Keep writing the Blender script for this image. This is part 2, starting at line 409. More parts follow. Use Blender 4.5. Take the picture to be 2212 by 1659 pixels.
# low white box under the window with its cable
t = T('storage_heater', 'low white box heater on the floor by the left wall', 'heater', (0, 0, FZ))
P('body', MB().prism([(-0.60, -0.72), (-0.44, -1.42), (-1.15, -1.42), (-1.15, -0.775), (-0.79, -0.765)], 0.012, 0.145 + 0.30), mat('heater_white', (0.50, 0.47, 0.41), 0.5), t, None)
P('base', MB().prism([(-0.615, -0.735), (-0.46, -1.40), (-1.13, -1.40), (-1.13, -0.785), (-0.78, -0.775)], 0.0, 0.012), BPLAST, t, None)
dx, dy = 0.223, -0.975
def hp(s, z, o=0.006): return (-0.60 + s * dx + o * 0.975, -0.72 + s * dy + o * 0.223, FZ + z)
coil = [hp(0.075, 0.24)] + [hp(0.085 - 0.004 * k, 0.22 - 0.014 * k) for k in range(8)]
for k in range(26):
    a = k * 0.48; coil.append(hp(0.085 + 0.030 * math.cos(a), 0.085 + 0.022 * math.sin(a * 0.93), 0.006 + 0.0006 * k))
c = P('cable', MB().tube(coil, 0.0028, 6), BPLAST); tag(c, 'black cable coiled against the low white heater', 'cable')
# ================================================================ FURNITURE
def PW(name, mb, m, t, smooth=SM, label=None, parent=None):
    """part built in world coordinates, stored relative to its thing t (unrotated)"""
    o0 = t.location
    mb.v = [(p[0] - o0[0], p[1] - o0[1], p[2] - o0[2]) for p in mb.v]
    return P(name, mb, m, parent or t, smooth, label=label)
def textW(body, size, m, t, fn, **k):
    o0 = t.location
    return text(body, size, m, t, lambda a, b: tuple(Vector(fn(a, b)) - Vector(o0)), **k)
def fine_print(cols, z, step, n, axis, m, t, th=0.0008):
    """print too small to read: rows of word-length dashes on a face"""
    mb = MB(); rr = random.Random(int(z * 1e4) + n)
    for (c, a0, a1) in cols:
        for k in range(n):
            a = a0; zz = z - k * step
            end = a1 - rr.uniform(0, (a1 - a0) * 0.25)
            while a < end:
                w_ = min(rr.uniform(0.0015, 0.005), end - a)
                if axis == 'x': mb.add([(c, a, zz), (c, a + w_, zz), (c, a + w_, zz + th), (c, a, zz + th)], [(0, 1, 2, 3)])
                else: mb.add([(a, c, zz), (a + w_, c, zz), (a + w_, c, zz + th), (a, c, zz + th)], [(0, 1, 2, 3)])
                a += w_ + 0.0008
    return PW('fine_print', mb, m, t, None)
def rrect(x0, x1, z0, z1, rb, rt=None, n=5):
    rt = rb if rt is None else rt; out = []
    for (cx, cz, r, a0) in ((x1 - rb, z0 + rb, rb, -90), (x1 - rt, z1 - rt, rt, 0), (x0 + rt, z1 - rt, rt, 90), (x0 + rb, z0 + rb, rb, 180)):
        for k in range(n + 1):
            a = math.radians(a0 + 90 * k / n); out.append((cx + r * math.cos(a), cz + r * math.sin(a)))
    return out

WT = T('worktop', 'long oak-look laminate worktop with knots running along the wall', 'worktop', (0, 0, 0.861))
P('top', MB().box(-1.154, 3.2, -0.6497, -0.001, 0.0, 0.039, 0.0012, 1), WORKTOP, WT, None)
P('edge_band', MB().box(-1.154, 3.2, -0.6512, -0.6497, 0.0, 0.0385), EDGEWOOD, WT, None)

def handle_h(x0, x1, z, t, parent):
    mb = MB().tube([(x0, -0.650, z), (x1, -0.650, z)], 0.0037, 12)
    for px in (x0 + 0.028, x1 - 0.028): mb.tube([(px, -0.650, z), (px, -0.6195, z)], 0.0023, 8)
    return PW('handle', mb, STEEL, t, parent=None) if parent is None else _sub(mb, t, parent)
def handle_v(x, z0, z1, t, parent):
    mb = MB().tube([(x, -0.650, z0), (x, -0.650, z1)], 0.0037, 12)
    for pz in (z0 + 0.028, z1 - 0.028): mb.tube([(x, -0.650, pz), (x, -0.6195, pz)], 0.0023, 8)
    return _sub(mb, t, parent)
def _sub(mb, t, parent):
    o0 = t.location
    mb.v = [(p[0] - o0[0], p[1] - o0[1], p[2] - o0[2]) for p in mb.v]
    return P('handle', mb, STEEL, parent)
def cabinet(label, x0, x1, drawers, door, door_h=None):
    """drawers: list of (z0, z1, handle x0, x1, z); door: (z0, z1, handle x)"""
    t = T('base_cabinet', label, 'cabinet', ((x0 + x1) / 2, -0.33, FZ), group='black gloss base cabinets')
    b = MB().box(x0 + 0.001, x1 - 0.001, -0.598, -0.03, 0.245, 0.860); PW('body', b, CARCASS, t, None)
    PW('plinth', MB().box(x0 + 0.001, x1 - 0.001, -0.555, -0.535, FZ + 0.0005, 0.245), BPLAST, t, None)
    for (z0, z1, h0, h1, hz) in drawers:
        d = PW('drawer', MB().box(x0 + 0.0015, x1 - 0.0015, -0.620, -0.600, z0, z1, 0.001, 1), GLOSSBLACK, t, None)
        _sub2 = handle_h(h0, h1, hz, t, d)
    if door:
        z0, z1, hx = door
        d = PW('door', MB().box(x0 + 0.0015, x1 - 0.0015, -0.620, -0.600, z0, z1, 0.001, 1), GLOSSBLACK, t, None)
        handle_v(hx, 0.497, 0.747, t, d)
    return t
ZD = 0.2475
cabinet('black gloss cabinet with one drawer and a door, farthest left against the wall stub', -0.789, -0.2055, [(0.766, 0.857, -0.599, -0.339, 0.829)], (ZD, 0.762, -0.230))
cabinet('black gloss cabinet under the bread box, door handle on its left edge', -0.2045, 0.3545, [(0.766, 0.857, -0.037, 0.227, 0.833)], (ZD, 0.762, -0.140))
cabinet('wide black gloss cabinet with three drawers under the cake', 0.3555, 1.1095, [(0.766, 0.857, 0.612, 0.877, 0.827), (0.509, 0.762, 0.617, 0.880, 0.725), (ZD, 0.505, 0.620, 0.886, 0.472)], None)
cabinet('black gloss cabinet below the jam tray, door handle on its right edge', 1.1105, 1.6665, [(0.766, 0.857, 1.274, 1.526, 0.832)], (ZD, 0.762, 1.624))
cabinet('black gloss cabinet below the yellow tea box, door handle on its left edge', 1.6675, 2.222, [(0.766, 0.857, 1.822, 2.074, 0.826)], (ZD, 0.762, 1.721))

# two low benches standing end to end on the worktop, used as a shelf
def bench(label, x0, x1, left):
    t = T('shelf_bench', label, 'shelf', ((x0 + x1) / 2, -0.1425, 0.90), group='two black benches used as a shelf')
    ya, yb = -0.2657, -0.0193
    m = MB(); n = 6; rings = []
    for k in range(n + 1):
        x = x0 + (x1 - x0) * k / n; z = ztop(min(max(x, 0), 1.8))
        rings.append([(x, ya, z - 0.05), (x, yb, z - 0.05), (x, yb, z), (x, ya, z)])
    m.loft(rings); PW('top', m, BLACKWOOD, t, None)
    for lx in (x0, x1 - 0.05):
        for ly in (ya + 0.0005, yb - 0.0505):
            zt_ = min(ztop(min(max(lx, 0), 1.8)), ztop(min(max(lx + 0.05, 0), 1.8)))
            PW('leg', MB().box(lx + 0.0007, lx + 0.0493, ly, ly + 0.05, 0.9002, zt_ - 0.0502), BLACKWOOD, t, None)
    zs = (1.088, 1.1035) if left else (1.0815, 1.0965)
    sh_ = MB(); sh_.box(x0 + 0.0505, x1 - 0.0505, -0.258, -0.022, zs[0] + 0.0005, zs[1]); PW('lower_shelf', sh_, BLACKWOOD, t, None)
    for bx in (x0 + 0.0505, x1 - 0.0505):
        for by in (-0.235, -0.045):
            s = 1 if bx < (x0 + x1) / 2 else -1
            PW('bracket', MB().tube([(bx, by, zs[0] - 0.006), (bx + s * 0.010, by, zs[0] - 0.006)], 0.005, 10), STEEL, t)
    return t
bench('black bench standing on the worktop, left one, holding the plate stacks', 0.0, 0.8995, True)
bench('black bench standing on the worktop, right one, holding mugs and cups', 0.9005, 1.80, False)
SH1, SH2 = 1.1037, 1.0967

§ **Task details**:
Say, as a number only, how many lines of the data contain "part".

§ **Complete answer**:
2